The book of Kells (less widely known as the Book of Colomia) was written between the late 6th century to the early 9th century by the Celtic monks. It is an ornately illustrated manuscript, and one of the most lavishly illustrated and illuminated books to survive the medieval period. Today it is on display at the Trinity College in Dublin, Ireland.
The text is accompanied by incredibly intricate full pages of artwork, with smaller painted decorations appearing throughout the text itself. The book has a broad palette of colors with purple, lilac, red, pink, green, yellow being the colors most often used. (The illustrations in the Book of Durrow, by contrast, use only four colors.) Surprisingly, given the lavish nature of the work, there was no use of gold or silver leaf in the manuscript. The pigments used for the illustrations had to be imported from all over Europe; the immensely expensive blue lapis lazuli came from Afghanistan.

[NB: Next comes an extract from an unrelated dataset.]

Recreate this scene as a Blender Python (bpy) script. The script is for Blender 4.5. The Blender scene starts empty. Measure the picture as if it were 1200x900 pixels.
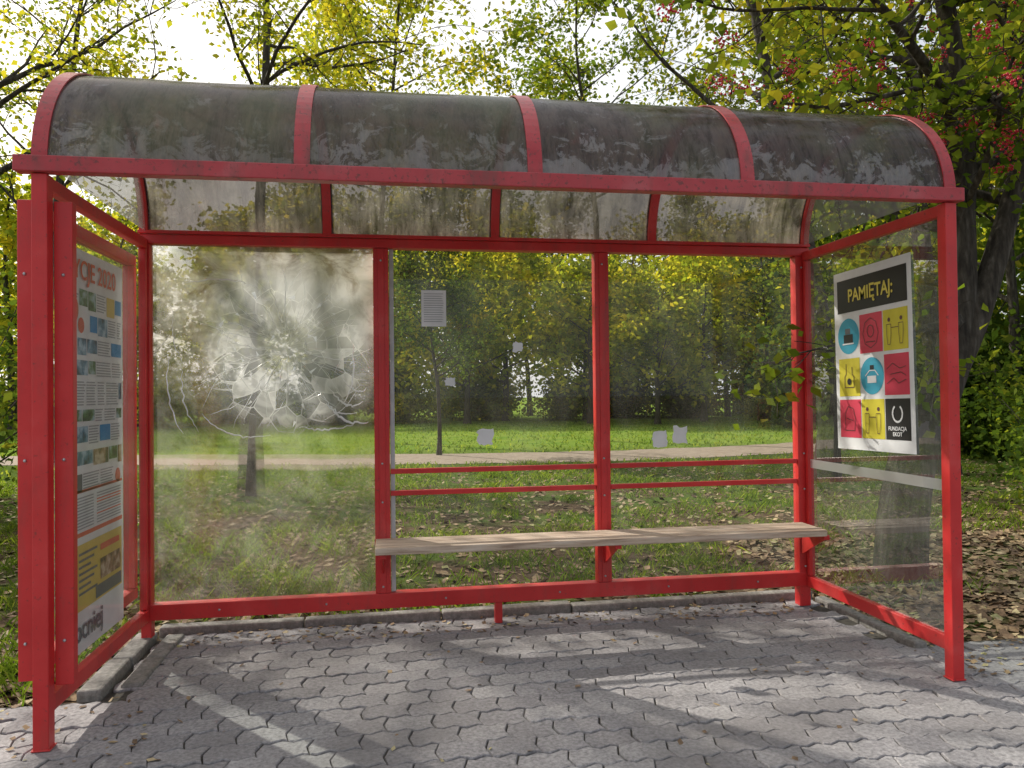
import bpy, bmesh, math, random
import numpy as np
from mathutils import Vector, Matrix
random.seed(7); rng=np.random.default_rng(7)
S=bpy.context.scene
COL=S.collection
W,D=4.06,1.33
EL=math.radians(34); az=(-.64,.768)
# ---------------------------------------------------------------- materials
def newmat(name):
    m=bpy.data.materials.new(name); m.use_nodes=True
    nt=m.node_tree; nt.nodes.clear()
    return m,nt
def ramp(nt,fac,stops):
    r=nt.nodes.new('ShaderNodeValToRGB'); e=r.color_ramp.elements
    while len(e)<len(stops): e.new(0.5)
    for i,(p,c) in enumerate(stops):
        e[i].position=p; e[i].color=(c[0],c[1],c[2],1) if hasattr(c,'__len__') else (c,c,c,1)
    nt.links.new(fac,r.inputs[0]); return r
def noise(nt,scale,detail=4,rough=.55,coord='Object',dist=0,mapscale=None):
    tc=nt.nodes.new('ShaderNodeTexCoord'); n=nt.nodes.new('ShaderNodeTexNoise')
    n.inputs['Scale'].default_value=scale; n.inputs['Detail'].default_value=detail
    n.inputs['Roughness'].default_value=rough; n.inputs['Distortion'].default_value=dist
    if mapscale:
        mp=nt.nodes.new('ShaderNodeMapping'); mp.inputs['Scale'].default_value=mapscale
        nt.links.new(tc.outputs[coord],mp.inputs[0]); nt.links.new(mp.outputs[0],n.inputs['Vector'])
    else: nt.links.new(tc.outputs[coord],n.inputs['Vector'])
    return n
def mixsh(nt,fac,a,b):
    m=nt.nodes.new('ShaderNodeMixShader')
    if isinstance(fac,(int,float)): m.inputs[0].default_value=fac
    else: nt.links.new(fac,m.inputs[0])
    nt.links.new(a,m.inputs[1]); nt.links.new(b,m.inputs[2]); return m.outputs[0]
def bsdf(nt,kind,col=None,rough=None):
    n=nt.nodes.new('ShaderNodeBsdf'+kind)
    if col is not None: n.inputs['Color'].default_value=(*col,1)
    if rough is not None and 'Roughness' in n.inputs: n.inputs['Roughness'].default_value=rough
    return n
def out(nt,s):
    o=nt.nodes.new('ShaderNodeOutputMaterial'); nt.links.new(s,o.inputs[0])
def math_(nt,op,a,b=None):
    m=nt.nodes.new('ShaderNodeMath'); m.operation=op
    for i,x in enumerate([a,b]):
        if x is None: continue
        if isinstance(x,(int,float)): m.inputs[i].default_value=x
        else: nt.links.new(x,m.inputs[i])
    return m.outputs[0]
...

The decorations are all of very high quality. The complexity of these designs are truly amazing. In one decoration, which occupies one inch square piece of a page, it is possible to count as many as 158 complex interlacements of white ribbon with a black border on either side. Some decorations can only be fully appreciated with magnifying glasses, although glasses of the required power were not available until hundreds of years after the book's completion. The complicated knot work and interweaving found in Kells and related manuscripts have many parallels in the metalwork and stone carving of the period. These design have also had an enduring popularity. Indeed many of these motifs are used today in popular art including jewelry and, of course, tattoos.